Analysts noted that nostalgic trends and marketing tend to cycle on a 20-30 year basis, perfectly in time for the children of those years to now be fully fledged adults capable of purchasing products reminiscent of their childhood. It’s exactly why the Barbie and Mean Girls movies made a comeback recently and were so successful and why Bratz, Barbie and so many other dolls of yester-year are having numerous collabs across so many clothing brands today such as Bratz x Zara or Powerpuff Girls x Skinny Dip. Rakuten even tapped into both of these sectors of media and fashion through their revival of the iconic character Cher from the 90s cult classic movie Clueless in their Super Bowl ad; well known for her timeless and often recreated fashion looks as well as her unforgettable “as if” catchphrase that’s still coined today.

 

As well as in fashion and media, music plays such an intrinsic part in unlocking happy past memories as is evidenced in the trend of past hit tracks now being used across current advertisements. EE particularly tapped into this trend with their series of ads centred around Home, Gaming and Learn that used 90s and 00s hits such as ‘Insomnia’ by Faithless, ‘It’s Not Over’ by Klaxons and ‘So Here We Are’ by Bloc Party; tracks that are sure to bring back a wave of nostalgia for those who watch and hear them. Much the same, JD tapped into this with another 90s hit ‘Sweet Harmony’ by Liquid as well as actively bringing on the nostalgic tone through their subject of “The Bag for Life” centred around the well-known yellow JD drawstring bag and celebrating it’s 25 years since hitting stores across the UK; an item which went much further than a shopping bag, but something used throughout the years by youths alike for all manner of purposes from a gym or shoe bag to even a school bag. The relatable subject resonated with many and was a great way of using the power of nostalgia across music and experience to draw in their audience.
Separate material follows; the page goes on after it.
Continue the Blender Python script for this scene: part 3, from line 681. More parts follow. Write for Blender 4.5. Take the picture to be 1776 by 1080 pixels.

So what makes nostalgia so powerful? It’s us. We hold the key that makes nostalgia stick. And brands can seamlessly tap into this powerful tool if they play their cards right, and countless of them have with great success. It can rekindle old flames and strengthen existing customer bonds. Memories of a better time, of happy childhood moments, make us associate a brand, a name or colour with a time that seems better than today. We always search for the good in life and that won’t change. Nostalgia is truly timeless.